GOAL – Transcribe the lines from the start of the data below through the line with "COL = scene.collection", word for word and nothing more.
----------
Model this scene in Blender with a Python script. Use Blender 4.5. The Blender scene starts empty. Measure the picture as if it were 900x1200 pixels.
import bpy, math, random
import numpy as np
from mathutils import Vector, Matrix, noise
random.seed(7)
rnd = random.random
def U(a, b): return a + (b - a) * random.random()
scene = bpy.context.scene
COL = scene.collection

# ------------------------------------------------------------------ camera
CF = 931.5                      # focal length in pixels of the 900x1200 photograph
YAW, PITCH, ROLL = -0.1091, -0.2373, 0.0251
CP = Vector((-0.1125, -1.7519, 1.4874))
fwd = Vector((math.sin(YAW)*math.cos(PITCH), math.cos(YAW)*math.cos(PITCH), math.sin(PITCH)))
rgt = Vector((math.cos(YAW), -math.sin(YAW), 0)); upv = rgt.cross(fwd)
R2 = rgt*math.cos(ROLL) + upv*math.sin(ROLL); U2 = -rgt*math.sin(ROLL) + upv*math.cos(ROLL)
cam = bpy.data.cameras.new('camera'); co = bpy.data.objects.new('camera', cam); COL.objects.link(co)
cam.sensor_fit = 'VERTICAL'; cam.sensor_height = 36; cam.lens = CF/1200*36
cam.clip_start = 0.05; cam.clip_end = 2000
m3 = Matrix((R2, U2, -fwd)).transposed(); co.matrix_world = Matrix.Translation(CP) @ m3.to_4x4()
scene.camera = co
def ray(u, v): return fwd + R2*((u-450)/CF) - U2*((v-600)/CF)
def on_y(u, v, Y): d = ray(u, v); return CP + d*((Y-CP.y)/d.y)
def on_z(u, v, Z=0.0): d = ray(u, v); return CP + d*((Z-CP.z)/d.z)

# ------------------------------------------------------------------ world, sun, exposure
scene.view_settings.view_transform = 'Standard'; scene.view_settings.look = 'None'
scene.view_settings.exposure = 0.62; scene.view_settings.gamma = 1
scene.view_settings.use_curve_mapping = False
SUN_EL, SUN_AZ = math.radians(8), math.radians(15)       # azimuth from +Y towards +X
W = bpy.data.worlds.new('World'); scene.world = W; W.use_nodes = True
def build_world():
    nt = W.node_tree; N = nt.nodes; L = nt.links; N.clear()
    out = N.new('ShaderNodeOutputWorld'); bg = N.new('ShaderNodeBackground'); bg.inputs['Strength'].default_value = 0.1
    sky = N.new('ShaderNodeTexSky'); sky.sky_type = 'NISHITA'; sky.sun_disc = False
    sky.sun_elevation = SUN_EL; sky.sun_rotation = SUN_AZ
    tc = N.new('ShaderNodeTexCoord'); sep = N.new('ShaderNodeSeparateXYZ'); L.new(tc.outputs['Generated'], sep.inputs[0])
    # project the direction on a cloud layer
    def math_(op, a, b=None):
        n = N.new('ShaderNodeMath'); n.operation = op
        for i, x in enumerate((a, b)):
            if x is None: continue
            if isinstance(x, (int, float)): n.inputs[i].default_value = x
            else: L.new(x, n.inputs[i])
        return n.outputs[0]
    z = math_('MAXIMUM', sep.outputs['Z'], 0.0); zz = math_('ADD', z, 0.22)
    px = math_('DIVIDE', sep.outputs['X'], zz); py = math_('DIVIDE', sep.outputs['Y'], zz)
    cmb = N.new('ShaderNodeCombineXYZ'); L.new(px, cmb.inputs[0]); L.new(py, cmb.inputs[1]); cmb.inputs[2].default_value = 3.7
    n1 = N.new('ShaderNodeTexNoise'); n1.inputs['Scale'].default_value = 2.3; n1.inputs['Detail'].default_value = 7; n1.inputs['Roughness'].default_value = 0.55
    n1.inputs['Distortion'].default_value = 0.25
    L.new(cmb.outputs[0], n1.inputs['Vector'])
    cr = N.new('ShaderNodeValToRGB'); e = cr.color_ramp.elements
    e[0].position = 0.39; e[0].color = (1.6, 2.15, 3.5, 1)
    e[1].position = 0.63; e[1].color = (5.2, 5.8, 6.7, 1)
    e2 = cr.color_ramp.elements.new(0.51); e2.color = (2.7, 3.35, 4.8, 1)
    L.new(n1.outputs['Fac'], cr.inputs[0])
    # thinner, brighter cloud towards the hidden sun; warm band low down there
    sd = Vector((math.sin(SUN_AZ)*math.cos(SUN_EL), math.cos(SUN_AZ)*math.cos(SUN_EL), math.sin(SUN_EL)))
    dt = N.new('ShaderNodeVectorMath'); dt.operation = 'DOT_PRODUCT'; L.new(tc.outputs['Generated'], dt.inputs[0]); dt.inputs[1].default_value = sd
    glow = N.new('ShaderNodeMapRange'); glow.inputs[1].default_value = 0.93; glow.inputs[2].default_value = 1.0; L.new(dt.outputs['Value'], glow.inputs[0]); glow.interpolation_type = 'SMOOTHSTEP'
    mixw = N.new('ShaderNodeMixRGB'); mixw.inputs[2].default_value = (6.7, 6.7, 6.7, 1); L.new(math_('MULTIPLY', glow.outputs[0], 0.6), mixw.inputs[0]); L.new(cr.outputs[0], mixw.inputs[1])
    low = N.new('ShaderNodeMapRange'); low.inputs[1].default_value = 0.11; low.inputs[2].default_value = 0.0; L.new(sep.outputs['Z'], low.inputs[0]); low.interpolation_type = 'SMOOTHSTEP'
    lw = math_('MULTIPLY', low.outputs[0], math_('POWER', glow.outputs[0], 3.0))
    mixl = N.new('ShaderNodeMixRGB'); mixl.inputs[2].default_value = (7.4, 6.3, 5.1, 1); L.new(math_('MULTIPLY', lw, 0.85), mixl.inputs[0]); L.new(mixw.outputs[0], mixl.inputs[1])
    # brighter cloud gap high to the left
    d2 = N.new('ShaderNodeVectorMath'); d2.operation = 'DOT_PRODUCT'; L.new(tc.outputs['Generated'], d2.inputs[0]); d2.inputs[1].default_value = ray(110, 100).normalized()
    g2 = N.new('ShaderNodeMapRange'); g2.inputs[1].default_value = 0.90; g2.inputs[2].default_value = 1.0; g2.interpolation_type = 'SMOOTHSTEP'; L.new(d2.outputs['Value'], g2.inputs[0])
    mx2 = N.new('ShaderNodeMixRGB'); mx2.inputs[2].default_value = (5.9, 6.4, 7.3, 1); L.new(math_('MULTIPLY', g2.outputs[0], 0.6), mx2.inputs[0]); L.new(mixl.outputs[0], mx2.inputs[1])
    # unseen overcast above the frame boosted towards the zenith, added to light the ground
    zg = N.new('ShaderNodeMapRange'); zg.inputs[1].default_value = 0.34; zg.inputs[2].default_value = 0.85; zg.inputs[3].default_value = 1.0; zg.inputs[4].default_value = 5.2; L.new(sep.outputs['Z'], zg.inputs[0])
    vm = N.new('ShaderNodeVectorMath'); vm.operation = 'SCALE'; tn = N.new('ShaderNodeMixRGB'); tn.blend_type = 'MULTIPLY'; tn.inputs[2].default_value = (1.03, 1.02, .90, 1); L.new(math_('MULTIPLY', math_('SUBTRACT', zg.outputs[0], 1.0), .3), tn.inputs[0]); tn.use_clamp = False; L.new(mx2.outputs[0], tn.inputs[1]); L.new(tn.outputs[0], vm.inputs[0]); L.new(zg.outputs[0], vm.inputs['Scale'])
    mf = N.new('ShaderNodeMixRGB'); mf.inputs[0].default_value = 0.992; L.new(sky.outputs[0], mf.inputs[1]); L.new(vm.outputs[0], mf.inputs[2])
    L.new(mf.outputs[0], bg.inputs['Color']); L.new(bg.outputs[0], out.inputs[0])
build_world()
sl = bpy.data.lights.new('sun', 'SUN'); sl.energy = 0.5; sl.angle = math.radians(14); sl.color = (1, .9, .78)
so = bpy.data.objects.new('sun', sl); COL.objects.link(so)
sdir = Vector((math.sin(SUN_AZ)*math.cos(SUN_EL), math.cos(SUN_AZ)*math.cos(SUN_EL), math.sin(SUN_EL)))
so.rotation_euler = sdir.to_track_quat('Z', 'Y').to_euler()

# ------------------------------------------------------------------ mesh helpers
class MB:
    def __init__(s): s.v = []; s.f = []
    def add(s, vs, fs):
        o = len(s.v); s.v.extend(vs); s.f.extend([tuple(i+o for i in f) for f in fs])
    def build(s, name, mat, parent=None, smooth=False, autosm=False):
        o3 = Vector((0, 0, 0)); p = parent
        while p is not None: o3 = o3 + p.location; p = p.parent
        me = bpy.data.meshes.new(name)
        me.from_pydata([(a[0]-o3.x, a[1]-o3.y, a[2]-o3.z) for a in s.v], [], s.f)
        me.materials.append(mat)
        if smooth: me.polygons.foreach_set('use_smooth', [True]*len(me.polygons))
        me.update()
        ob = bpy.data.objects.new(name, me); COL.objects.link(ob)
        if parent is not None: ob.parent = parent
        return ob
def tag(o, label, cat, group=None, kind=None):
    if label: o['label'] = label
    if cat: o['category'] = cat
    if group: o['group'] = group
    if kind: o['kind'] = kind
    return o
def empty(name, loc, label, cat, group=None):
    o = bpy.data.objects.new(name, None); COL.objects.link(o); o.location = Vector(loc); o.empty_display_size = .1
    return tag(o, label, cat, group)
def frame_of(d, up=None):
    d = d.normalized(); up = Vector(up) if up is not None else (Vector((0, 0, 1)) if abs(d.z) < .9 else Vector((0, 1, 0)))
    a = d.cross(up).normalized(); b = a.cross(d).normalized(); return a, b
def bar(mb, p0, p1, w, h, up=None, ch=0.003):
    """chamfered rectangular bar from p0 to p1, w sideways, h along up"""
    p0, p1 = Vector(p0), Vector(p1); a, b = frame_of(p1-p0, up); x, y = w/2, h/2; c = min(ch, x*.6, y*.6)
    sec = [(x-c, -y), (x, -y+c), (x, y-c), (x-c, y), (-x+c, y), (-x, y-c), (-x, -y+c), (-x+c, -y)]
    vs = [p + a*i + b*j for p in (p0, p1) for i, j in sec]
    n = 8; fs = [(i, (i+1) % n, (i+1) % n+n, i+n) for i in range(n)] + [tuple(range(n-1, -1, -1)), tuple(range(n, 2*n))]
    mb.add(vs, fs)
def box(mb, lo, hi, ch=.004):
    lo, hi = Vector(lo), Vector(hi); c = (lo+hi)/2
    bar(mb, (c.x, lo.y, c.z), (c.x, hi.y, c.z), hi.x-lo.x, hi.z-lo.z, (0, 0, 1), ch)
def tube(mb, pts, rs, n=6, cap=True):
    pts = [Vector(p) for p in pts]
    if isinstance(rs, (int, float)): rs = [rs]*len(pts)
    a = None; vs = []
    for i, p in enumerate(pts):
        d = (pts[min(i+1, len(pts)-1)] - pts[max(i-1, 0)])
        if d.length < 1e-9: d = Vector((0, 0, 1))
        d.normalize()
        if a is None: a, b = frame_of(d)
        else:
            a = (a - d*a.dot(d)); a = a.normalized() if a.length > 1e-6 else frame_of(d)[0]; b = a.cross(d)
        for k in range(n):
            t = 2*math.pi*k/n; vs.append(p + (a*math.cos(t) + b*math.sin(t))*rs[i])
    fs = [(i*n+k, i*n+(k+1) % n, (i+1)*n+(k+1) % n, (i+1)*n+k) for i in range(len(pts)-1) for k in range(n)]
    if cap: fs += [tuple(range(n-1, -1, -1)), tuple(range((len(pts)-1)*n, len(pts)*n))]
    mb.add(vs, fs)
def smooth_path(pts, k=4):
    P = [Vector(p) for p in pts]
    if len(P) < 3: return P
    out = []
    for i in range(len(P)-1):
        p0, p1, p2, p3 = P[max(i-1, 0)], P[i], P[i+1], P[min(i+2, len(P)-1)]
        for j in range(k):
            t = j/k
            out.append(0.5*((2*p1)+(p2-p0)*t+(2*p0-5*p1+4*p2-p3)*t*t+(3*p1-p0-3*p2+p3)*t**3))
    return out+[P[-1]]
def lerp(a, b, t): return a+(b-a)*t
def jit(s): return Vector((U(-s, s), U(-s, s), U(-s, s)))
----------
REPLY TO THE TASK –
Model this scene in Blender with a Python script. Use Blender 4.5. The Blender scene starts empty. Measure the picture as if it were 900x1200 pixels.
import bpy, math, random
import numpy as np
from mathutils import Vector, Matrix, noise
random.seed(7)
rnd = random.random
def U(a, b): return a + (b - a) * random.random()
scene = bpy.context.scene
COL = scene.collection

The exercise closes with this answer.